**WHAT TO WORK ON**
Print the entire listing. Each line must match the original exactly.

* start DATA LINES *

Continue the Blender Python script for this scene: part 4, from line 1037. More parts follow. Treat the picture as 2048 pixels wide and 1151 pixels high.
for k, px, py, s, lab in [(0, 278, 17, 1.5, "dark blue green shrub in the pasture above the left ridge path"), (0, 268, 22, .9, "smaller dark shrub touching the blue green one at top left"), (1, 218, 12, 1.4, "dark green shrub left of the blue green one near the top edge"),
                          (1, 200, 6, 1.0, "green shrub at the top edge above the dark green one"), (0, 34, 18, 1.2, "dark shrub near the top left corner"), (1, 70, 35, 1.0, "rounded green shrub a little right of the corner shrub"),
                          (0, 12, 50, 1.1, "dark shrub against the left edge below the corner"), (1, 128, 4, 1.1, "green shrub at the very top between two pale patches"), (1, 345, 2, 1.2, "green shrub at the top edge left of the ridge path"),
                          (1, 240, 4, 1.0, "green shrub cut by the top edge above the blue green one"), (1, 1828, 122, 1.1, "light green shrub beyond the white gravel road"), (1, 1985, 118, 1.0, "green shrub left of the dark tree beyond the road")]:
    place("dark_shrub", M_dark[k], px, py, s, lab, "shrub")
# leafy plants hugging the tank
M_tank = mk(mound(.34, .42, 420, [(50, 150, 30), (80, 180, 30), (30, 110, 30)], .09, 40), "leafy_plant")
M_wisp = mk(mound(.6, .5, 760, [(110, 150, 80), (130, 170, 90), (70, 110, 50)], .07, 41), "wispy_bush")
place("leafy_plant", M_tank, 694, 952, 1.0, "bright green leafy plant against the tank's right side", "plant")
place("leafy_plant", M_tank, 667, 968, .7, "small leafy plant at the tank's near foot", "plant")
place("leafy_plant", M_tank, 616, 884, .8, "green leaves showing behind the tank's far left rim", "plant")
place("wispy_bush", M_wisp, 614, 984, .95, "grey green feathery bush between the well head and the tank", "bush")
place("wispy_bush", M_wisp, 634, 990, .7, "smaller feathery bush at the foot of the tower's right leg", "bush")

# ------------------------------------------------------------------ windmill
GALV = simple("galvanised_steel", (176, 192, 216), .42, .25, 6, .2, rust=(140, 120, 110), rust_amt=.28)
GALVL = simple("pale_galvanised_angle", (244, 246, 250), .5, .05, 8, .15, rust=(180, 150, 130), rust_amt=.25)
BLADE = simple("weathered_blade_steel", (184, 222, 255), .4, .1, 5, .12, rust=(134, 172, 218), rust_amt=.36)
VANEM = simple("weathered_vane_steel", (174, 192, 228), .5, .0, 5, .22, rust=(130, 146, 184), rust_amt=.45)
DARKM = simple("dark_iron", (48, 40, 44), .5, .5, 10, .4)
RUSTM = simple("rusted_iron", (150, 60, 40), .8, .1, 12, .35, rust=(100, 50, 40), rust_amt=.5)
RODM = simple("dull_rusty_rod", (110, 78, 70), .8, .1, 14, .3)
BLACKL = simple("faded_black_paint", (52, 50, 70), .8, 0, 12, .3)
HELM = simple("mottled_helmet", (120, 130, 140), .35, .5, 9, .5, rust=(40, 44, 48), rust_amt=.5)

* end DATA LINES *

**TASK ANSWER**
Continue the Blender Python script for this scene: part 4, from line 1037. More parts follow. Treat the picture as 2048 pixels wide and 1151 pixels high.
for k, px, py, s, lab in [(0, 278, 17, 1.5, "dark blue green shrub in the pasture above the left ridge path"), (0, 268, 22, .9, "smaller dark shrub touching the blue green one at top left"), (1, 218, 12, 1.4, "dark green shrub left of the blue green one near the top edge"),
                          (1, 200, 6, 1.0, "green shrub at the top edge above the dark green one"), (0, 34, 18, 1.2, "dark shrub near the top left corner"), (1, 70, 35, 1.0, "rounded green shrub a little right of the corner shrub"),
                          (0, 12, 50, 1.1, "dark shrub against the left edge below the corner"), (1, 128, 4, 1.1, "green shrub at the very top between two pale patches"), (1, 345, 2, 1.2, "green shrub at the top edge left of the ridge path"),
                          (1, 240, 4, 1.0, "green shrub cut by the top edge above the blue green one"), (1, 1828, 122, 1.1, "light green shrub beyond the white gravel road"), (1, 1985, 118, 1.0, "green shrub left of the dark tree beyond the road")]:
    place("dark_shrub", M_dark[k], px, py, s, lab, "shrub")
# leafy plants hugging the tank
M_tank = mk(mound(.34, .42, 420, [(50, 150, 30), (80, 180, 30), (30, 110, 30)], .09, 40), "leafy_plant")
M_wisp = mk(mound(.6, .5, 760, [(110, 150, 80), (130, 170, 90), (70, 110, 50)], .07, 41), "wispy_bush")
place("leafy_plant", M_tank, 694, 952, 1.0, "bright green leafy plant against the tank's right side", "plant")
place("leafy_plant", M_tank, 667, 968, .7, "small leafy plant at the tank's near foot", "plant")
place("leafy_plant", M_tank, 616, 884, .8, "green leaves showing behind the tank's far left rim", "plant")
place("wispy_bush", M_wisp, 614, 984, .95, "grey green feathery bush between the well head and the tank", "bush")
place("wispy_bush", M_wisp, 634, 990, .7, "smaller feathery bush at the foot of the tower's right leg", "bush")

# ------------------------------------------------------------------ windmill
GALV = simple("galvanised_steel", (176, 192, 216), .42, .25, 6, .2, rust=(140, 120, 110), rust_amt=.28)
GALVL = simple("pale_galvanised_angle", (244, 246, 250), .5, .05, 8, .15, rust=(180, 150, 130), rust_amt=.25)
BLADE = simple("weathered_blade_steel", (184, 222, 255), .4, .1, 5, .12, rust=(134, 172, 218), rust_amt=.36)
VANEM = simple("weathered_vane_steel", (174, 192, 228), .5, .0, 5, .22, rust=(130, 146, 184), rust_amt=.45)
DARKM = simple("dark_iron", (48, 40, 44), .5, .5, 10, .4)
RUSTM = simple("rusted_iron", (150, 60, 40), .8, .1, 12, .35, rust=(100, 50, 40), rust_amt=.5)
RODM = simple("dull_rusty_rod", (110, 78, 70), .8, .1, 14, .3)
BLACKL = simple("faded_black_paint", (52, 50, 70), .8, 0, 12, .3)
HELM = simple("mottled_helmet", (120, 130, 140), .35, .5, 9, .5, rust=(40, 44, 48), rust_amt=.5)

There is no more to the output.